Bankruptcy Mortgage Refinancing

by Ray Lam

If you are a homeowner with a recent bankruptcy and have been putting off mortgage refinancing, a new mortgage loan could help you rebuild your credit. It is much easier today to get approved with a recent bankruptcy than in previous years; however, it will take some work on your part to avoid overpaying for the loan. Here are several tips to help you avoid overpaying when mortgage refinancing after bankruptcy.

The mortgage industry is extremely competitive; this means there are opportunities available to you that did not exist ten years ago. Having a recent bankruptcy no longer prevents you from refinancing your mortgage; however, the amount you pay depends on how savvy a shopper you are. Online search makes it easy to compare loan offers from a variety of different lenders.

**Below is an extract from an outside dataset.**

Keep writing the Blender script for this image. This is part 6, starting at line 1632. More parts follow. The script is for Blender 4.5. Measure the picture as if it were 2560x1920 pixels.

As soon as your bankruptcy is finalized apply for a credit card. You might think this is contrary to a lot of the advice your read regarding bankruptcy; however, it is crucial to establish a history of on time payments with a creditor as soon as possible after bankruptcy. This history of on time payments will help build your credit score. Being on time and maintaining a low balance on this credit card is the first step to rebuilding your credit.

Because you can expect to pay a higher interest rate when mortgage refinancing after bankruptcy, it is important to avoid paying any retail markup of this loan. Mortgage companies routinely markup the interest rate you qualify to boost their revenues. This markup by the retail mortgage company is called Yield Spread Premium and results in paying thousands of dollars in unnecessary interest each year.

You will need to spend some time learning about mortgages and researching mortgage lenders. This will allow you to avoid making many of the costly mistakes homeowners make when refinancing their mortgages. Shop from a variety of mortgage lenders and compare interest rates, lender fees and closing costs; by making this comparison from a variety of mortgage lenders you will be able to spot lenders that are trying to take advantage of borrowers with their terms, conditions, and fees.